Facts are not the most powerful antidote to superstition. Powerful, authentic personal interaction is.
Eg: Fact: Recycling material gets taken to the dump. People rebel because the facts about recycling are so opposed to the entrenched worldview. Recycling makes us feel good.
If consumers have everything they need, there’s nothing left to buy except stuff that they want. And the reason they buy stuff they want is because of the way it makes them feel.
Examples of stories framed around a worldview
I believe a home-cooked meal is better for my family. (Banquet used this to sell frozen crockpot dinners to busy mums)
I believe shopping for lingerie makes me feel pretty
I believe sushi tastes better if the chef is Japanese
Amazon has the best customer service (it’s easier for Amazon to maintain its amazing reputation because people believe it because they want to believe it)
Organic food is better
“Storytelling works when the story actually makes the product or service better”
When Nestle sold formula to Africa it was watered down with filthy water and millions of babies died. The story only worked because of the worldview these consumers had before Nestle even showed up – that the Western way is best. But they are still guilty.
Step 4: Great marketers tell stories we believe
Step 5: Marketers with authenticity thrive
The organisations that succeed realise that offering a remarkable product with a great story is more important and more profitable than doing what everyone else is dong just a bit better.
Competing in the lying world
The natural instinct is to figure out what’s working for the competition and then try to outdo it.
To be cheaper than your competitor who competes on price, or faster than the competitor who competes on speed.
The problem is that once a consumer has bought someone else’s story and believes that lie, persuading the consumer to switch is the same as persuading then to admit he was wrong.
And people hate admitting that they’re wrong.
Instead, you must tell a different story and persuade those listening that your story is more important than the story they currently believe. If your competition is faster, you must be cheaper. If they sell the story of health, you must sell the story of convenience.
Strategies:
Split the community (eg find the sushi lovers willing to buy the story that they should pay $200 for a chef to make their sushi fresh in front of them rather than $12).
Recognise that in every community, people have more than one worldview at a time.
Extremism is not boring
Consultants are all too often the bane of the storyteller’s existence. Consultants get candidates to listen to polls and restaurateurs to change their menus. Instead of allowing yourself to be pushed toward the middle, you need to look in the mirror and realise that only a remarkable, authentic story is going to have a chance of spreading.
Fox News Example
The slogan for Fox News is “Fair and Balanced”. It flatters the audience, reminds them that they are not a tiny minority and reinforces a message that their worldview is valid and appropriate. The slogan “News for Conservatives” would be a mistake.

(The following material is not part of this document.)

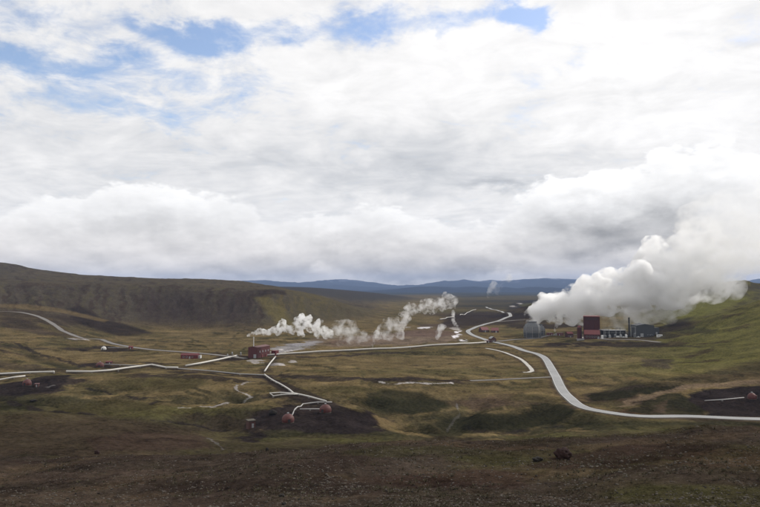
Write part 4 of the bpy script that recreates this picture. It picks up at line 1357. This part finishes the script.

Sirius had satellite radio to sell but most people think “I don’t have a radio problem”. So the greatest radio station in the world isn’t going to show up on your radar. It’s invisible
So they purchased Howard Stern. Not everyone want to hear Howard Stern, plenty of people don’t like him. But those who do are open to hear how they can keep getting Howard. By taking Howard off read radio and moving him to Sirius, the company has broken radio for millions of people. Radio without Howard is inferior to what it was. It needs to be fixed. Sirius can tell me a story of how they can fix it for only $10 a month. All the other gimmicks and stations don’t matter. As the listeners discover the other features, some of them may be compelling enough to tell a story about and the story will spread.
“Your resume should be about inventing remarkable things and telling stories that register – not about how good you are at meeting specs”
“What’s your story that led you to be as great as you are?”